福丸やすこ /少年画報社『海の見える台所②』<七品目 とん平焼き>より
ということでチャレンジです。
ばーちゃんとのぞみはホットプレートで焼いていましたが、あいにくうちにはホットプレートがないのでフライパンで代用しました。特に問題なかったのでどちらで作っても大丈夫そうです。
【海の見える台所再現レシピ】とん平焼き
・豚肉スライス(一口大に切る)
・キャベツ(千切り)
・もやし(洗っておく)
・塩、胡椒
・卵(溶いておく)
【味付け用】お好みで
・ソース(たぶんお好み焼き用)
・マヨネーズ
・かつおぶし
・青のり
<作り方>
① 油を引いたホットプレートかフライパンで豚肉を炒め、火が通ったらキャベツともやしを加えて塩、胡椒で味付けし、いったん取り出しておく。
② 溶き卵を流して広げ、中央に①の具を戻して両側から折りたたむ。
③ お好みで、ソース、マヨネーズ、かつおぶし、青のりをかける。
福丸やすこ /少年画報社『海の見える台所②』<七品目 とん平焼き>より
まず、めちゃくちゃ簡単にできて嬉しい驚き! あらかじめ具を炒めてよけておくので焦らずに進行できるのがよかったです。
福丸やすこ /少年画報社『海の見える台所②』<七品目 とん平焼き>より
お供はビールで決まりでしょ! と思っていたら、作中ではのぞみが「やっぱりこれに合うのは」とご飯をてんこもりにしてとん平焼きをのっけていました。斬新! でもそれもきっと美味しいやつ。いつか体重が半分に減ったらやってみようと思います。
後半は、「おいしーい♪」と爆食いするのぞみにばーちゃんから鋭いひと言。「本当はとん平焼きのレシピもうおぼえてるんだろ?」。
「え ばれた?」と答えるのぞみは、実はこんなことを考えていたのでした。
福丸やすこ /少年画報社『海の見える台所②』<七品目 とん平焼き>より
たった5歳で両親がいなくなったのぞみがどんな思いでこう言ったのかと考えると、胸がぎゅっとなります。ばーちゃん、私からもお願い。長生きして!

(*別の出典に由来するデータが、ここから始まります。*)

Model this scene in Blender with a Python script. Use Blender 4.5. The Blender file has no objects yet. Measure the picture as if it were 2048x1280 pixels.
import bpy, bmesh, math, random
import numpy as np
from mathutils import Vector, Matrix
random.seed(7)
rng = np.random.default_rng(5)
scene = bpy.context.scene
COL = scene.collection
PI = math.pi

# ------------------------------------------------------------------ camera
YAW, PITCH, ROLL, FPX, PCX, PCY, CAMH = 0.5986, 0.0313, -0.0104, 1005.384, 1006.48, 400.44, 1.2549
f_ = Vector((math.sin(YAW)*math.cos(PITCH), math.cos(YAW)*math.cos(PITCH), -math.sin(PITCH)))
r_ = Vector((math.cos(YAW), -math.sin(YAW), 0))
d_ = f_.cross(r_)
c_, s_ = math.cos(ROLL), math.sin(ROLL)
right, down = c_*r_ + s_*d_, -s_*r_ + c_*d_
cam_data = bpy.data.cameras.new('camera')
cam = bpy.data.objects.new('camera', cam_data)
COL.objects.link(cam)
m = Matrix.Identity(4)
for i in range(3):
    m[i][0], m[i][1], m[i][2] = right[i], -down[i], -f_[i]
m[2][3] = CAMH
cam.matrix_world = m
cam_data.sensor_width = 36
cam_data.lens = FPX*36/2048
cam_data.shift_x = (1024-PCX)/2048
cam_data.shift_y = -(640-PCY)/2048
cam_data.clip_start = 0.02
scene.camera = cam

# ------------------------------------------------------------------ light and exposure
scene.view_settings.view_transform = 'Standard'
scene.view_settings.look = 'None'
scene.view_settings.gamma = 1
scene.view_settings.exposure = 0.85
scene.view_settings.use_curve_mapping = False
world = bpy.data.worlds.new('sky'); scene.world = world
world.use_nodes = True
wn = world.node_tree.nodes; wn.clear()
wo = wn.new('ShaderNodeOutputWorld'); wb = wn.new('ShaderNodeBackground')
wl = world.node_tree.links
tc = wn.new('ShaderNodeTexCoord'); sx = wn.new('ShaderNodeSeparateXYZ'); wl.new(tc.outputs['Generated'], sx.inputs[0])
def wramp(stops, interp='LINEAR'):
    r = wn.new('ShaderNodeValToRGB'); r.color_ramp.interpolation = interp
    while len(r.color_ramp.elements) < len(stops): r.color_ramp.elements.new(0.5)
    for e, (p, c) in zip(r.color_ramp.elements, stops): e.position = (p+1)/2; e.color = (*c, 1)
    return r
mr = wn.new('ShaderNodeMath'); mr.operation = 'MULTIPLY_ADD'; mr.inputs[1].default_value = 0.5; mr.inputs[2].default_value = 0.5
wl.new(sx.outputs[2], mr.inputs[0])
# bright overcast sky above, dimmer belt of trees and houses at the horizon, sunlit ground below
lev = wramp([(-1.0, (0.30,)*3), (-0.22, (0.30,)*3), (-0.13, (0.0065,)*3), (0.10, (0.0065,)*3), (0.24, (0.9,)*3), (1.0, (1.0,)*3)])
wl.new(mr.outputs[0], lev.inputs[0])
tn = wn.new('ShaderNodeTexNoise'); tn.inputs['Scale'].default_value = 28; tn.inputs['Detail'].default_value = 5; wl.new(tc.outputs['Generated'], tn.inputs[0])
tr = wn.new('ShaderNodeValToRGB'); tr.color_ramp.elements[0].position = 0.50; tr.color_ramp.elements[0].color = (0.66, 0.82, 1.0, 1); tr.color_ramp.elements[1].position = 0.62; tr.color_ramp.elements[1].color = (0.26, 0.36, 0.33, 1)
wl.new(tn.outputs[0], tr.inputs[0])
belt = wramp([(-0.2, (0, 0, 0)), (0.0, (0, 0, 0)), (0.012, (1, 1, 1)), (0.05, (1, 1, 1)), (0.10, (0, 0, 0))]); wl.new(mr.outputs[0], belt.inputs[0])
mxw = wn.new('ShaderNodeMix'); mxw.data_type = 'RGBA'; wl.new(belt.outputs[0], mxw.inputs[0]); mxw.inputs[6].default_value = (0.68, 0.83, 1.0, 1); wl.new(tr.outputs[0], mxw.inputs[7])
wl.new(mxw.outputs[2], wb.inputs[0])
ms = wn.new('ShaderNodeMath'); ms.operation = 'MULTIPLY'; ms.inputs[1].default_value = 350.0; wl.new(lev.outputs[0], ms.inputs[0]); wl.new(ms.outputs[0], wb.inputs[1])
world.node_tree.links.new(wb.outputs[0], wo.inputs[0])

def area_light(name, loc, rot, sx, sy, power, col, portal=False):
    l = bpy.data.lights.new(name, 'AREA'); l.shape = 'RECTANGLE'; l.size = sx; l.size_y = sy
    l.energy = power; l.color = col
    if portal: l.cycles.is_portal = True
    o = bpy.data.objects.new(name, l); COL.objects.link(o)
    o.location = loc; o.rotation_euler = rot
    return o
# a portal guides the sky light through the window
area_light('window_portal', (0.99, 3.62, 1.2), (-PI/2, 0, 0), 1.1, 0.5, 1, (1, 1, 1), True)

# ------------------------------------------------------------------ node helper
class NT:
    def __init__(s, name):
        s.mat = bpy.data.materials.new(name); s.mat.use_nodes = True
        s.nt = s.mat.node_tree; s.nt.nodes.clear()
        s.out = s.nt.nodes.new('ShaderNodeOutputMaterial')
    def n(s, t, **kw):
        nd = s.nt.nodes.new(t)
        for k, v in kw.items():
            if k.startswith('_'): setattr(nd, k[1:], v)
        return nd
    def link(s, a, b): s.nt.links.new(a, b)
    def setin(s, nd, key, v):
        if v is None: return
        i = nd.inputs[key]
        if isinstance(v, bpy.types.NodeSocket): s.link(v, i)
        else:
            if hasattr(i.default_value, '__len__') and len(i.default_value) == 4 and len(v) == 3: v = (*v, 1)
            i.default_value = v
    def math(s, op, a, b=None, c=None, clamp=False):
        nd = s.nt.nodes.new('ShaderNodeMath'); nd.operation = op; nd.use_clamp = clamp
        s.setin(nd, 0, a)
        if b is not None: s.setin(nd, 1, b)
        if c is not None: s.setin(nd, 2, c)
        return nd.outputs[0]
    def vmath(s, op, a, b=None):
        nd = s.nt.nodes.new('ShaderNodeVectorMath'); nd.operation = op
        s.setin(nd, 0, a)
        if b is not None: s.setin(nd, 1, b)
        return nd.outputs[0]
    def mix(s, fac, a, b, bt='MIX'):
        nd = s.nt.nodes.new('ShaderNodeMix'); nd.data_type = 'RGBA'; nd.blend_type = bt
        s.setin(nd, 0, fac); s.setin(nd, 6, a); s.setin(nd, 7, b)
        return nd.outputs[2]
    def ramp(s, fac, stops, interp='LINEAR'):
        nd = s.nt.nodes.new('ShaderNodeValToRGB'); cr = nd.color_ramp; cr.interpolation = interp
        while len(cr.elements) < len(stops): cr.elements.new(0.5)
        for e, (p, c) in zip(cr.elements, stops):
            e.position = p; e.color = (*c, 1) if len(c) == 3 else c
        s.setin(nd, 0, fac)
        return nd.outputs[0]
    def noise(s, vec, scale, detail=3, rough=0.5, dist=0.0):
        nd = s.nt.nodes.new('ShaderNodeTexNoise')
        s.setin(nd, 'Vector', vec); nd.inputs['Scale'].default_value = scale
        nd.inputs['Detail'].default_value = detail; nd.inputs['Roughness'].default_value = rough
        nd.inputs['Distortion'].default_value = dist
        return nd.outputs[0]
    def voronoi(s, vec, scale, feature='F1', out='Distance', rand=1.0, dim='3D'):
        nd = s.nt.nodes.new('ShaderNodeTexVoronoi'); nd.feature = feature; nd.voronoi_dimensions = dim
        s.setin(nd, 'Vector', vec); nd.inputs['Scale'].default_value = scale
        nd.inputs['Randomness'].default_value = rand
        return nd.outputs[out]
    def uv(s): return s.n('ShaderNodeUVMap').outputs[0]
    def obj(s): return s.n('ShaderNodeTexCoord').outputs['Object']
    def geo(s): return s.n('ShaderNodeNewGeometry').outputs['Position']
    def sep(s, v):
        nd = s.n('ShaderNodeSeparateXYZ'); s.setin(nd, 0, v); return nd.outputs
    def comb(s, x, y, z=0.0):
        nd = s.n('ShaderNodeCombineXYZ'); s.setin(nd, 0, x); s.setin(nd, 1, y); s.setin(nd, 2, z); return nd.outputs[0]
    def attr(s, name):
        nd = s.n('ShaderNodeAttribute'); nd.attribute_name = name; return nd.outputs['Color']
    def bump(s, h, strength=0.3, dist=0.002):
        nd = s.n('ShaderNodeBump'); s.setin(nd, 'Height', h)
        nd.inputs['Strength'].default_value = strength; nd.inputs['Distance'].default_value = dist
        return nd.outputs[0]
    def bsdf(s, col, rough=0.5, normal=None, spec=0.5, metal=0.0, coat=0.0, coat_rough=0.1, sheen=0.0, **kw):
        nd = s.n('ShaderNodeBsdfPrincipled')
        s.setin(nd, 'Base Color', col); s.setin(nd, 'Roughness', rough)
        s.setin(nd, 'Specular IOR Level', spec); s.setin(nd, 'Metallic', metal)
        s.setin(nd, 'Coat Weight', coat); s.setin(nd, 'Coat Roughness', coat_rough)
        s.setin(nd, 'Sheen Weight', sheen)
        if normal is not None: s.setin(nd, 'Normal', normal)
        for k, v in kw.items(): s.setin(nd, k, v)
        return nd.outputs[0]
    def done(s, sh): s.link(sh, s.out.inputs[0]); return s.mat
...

こののぞみの切ない言葉へのばーちゃんの返事がこれまた素敵でした。ぜひ、本編で読んでみてくださいね。
***
ばーちゃんのおかげで、これからは家飲みでもいつだってとん平焼きが作れるようになりました。ありがたーい。
私の祖母は2人とももう会うことができなくなってしまいましたが、この漫画をひらけばもう一人のばーちゃんが優しく料理を教えてくれると気付いてなんとも嬉しくなった次第です。
※記事の情報は2022年5月6日時点のものです。